Nos podríamos preguntar qué pasó por la mente del venerable mártir, pletórico de vida y dignidad, al encontrarse ante un hombre como Trajano, tan poca cosa él a pesar de estar encumbrado en lo más alto del poder de este mundo. Me da por pensar que vio en el emperador una marioneta de la diosa Vanidad. Sin duda, al emperador se le podían aplicar las palabras que el salmista, movido por el Espíritu Santo, escribió acerca de estos pobres hombres: «[...] el orgullo es su collar, la violencia el vestido que les cubre; la malicia les cunde de la grasa; su corazón desborda de artimañas. Se sonríen, pregonan la maldad, hablan altivamente de violencia» (Sal 73,6-8).

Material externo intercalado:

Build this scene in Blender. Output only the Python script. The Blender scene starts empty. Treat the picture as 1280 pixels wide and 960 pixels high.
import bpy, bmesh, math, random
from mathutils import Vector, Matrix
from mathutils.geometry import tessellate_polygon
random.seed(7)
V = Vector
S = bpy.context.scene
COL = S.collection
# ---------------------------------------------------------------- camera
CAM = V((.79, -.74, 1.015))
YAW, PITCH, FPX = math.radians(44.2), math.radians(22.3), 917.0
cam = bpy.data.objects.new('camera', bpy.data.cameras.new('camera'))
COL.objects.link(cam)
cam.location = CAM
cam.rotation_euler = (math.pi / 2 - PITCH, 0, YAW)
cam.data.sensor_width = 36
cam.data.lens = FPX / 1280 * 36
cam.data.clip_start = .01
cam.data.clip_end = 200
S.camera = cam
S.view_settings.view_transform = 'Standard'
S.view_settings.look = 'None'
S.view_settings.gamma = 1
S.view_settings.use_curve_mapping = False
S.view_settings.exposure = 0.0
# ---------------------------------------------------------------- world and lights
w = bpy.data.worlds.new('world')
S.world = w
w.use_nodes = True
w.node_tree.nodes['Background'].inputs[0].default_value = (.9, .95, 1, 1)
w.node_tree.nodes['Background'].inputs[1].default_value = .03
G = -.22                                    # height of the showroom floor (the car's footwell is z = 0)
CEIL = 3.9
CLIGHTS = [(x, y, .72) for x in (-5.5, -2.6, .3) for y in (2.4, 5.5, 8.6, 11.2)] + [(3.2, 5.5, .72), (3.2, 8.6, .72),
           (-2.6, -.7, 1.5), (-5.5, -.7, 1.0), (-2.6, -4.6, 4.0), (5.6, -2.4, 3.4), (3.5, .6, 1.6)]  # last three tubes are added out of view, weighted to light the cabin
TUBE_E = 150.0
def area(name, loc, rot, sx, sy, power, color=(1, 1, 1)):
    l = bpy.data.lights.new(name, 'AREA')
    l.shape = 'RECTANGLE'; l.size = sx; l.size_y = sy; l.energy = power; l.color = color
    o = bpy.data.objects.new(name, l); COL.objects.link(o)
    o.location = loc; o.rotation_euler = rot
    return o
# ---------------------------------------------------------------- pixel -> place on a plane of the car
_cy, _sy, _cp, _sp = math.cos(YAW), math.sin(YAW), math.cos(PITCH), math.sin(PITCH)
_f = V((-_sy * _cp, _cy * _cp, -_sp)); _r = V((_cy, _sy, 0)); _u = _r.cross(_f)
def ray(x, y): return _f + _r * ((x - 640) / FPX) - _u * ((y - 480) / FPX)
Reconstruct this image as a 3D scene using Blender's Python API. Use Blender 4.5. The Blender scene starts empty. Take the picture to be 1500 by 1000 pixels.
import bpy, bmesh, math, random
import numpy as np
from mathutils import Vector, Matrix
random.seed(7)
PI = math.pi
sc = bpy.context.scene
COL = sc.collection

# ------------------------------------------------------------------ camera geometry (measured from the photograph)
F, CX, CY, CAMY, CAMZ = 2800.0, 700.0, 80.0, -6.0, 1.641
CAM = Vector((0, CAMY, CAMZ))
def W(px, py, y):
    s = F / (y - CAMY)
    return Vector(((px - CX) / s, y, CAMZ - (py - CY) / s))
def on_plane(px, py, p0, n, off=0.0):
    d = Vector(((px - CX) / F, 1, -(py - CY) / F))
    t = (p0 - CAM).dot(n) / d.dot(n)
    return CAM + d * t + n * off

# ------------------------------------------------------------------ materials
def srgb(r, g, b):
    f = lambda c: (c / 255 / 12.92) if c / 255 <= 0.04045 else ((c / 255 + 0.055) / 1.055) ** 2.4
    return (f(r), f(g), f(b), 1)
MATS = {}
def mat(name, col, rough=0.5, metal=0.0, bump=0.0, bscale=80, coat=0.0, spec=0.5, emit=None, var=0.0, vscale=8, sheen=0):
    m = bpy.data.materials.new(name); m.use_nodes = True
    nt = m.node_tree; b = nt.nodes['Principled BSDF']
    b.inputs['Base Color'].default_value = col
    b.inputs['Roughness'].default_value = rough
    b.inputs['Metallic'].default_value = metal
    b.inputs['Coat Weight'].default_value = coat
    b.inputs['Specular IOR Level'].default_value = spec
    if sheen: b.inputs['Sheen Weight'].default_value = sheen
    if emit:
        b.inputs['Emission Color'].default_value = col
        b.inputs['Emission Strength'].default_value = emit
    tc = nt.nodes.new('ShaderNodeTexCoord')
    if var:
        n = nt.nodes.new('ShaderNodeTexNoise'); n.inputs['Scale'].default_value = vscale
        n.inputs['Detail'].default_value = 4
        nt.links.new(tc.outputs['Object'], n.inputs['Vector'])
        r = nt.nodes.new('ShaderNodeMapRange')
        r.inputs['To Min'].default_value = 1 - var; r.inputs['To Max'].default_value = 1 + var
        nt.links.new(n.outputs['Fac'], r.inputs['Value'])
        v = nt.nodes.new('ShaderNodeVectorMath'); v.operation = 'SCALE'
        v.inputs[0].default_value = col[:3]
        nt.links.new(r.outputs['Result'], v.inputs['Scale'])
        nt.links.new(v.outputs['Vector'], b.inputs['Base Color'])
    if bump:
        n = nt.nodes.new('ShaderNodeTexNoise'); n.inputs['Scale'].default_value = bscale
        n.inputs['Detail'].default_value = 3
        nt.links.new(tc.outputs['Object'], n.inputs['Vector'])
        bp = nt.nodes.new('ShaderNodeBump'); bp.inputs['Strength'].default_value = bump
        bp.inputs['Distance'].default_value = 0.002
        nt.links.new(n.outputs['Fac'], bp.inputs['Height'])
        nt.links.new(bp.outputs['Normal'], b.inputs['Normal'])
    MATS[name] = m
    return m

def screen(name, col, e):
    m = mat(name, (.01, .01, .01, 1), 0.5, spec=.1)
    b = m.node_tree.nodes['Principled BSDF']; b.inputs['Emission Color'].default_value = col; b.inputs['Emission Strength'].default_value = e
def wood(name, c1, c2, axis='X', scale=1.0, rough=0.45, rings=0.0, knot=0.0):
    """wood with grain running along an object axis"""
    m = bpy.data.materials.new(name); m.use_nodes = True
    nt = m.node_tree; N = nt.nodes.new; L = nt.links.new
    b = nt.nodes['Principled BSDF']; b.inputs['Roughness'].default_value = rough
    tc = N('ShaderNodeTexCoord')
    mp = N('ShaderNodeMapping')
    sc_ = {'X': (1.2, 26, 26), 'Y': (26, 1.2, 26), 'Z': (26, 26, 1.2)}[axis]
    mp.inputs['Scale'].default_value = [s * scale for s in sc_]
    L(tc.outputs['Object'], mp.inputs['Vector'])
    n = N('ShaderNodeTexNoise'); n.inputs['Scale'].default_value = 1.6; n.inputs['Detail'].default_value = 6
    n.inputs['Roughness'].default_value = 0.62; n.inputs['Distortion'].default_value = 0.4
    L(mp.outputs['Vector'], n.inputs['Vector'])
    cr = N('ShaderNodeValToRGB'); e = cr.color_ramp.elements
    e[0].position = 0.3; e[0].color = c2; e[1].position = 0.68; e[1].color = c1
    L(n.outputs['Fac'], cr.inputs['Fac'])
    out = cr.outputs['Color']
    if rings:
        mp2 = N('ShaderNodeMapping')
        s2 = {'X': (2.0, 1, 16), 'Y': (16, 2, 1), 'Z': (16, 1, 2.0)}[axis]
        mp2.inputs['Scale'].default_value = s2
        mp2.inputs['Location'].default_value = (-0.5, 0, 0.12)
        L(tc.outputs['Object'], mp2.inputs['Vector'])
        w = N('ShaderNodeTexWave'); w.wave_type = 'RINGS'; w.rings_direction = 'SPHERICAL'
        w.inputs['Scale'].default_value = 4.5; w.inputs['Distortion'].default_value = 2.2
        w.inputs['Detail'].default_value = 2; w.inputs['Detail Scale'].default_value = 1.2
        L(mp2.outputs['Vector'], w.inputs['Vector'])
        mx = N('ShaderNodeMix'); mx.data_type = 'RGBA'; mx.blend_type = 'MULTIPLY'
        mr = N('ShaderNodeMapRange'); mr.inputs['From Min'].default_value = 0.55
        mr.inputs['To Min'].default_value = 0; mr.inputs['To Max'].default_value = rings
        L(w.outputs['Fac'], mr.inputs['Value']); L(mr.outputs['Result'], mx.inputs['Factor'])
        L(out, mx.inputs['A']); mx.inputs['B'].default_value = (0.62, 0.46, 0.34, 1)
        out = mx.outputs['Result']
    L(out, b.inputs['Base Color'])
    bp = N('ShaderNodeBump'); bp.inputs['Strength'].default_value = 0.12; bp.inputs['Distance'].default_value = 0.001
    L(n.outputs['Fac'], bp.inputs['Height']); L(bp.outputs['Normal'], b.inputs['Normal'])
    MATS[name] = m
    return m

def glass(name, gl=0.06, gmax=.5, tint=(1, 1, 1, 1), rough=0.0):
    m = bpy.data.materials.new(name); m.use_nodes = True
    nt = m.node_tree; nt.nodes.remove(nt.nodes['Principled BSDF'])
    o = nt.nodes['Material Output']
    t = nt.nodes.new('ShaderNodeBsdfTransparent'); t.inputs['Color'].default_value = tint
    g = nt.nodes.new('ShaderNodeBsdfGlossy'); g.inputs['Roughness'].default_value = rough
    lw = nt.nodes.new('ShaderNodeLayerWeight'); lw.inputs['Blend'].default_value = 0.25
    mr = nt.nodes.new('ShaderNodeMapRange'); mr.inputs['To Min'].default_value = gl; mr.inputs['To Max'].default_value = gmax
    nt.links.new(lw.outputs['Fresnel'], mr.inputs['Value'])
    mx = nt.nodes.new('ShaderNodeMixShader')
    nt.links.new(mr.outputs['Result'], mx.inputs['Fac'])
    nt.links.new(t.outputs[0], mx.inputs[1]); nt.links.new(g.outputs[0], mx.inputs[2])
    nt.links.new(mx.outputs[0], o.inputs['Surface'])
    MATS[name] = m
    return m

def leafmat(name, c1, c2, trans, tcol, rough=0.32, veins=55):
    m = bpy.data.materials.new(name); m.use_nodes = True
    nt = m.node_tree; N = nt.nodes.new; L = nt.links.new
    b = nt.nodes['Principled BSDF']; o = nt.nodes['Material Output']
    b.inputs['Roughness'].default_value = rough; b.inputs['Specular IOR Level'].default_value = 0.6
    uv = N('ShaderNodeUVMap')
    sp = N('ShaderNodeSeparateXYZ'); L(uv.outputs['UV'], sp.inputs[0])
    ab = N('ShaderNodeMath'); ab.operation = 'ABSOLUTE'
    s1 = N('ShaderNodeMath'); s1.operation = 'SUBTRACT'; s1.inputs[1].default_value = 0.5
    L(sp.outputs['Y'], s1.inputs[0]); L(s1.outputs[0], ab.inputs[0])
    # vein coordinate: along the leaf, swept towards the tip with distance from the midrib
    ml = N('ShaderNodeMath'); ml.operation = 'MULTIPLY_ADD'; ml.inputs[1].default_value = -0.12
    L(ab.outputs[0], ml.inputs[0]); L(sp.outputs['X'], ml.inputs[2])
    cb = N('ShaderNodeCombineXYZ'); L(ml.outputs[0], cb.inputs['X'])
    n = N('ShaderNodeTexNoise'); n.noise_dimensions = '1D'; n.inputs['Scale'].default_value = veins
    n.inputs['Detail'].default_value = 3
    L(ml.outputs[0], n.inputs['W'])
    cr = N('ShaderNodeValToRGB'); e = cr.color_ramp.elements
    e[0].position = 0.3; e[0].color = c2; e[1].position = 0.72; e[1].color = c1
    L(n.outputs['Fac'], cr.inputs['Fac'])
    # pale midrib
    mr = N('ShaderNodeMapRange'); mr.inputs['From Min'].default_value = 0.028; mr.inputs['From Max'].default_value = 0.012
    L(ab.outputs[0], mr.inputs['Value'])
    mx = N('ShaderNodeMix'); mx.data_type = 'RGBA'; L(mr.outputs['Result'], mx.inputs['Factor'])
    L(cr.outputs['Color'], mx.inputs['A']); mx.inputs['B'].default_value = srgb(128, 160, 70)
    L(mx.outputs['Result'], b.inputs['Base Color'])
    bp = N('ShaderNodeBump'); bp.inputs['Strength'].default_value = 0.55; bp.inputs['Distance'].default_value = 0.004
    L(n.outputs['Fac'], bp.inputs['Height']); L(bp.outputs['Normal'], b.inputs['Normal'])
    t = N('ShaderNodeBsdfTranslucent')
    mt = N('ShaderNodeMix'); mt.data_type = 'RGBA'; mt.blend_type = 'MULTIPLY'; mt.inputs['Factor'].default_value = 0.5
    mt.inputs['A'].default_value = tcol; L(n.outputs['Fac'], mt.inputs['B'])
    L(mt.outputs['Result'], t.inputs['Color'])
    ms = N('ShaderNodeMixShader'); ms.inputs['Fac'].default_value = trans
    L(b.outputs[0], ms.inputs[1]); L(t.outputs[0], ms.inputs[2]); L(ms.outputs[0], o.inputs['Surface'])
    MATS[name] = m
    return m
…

Es cierto, estos pobres hombres están tan alienados y hasta subyugados por el pedestal en el que están elevados que son incapaces de tomar conciencia de que ese mismo pedestal les tiene aprisionados por los pies, impidiéndoles encaminarse hacia la libertad. Por eso y cautivos de la inercia, no se dan cuenta de que en un cierto momento, tal y como añade el salmista, «quedan hechos un horror, desaparecen sumidos en pavores. Como en un sueño al despertar, Señor, cuando tú te levantas, desprecias su imagen» (Sal 73,19-20).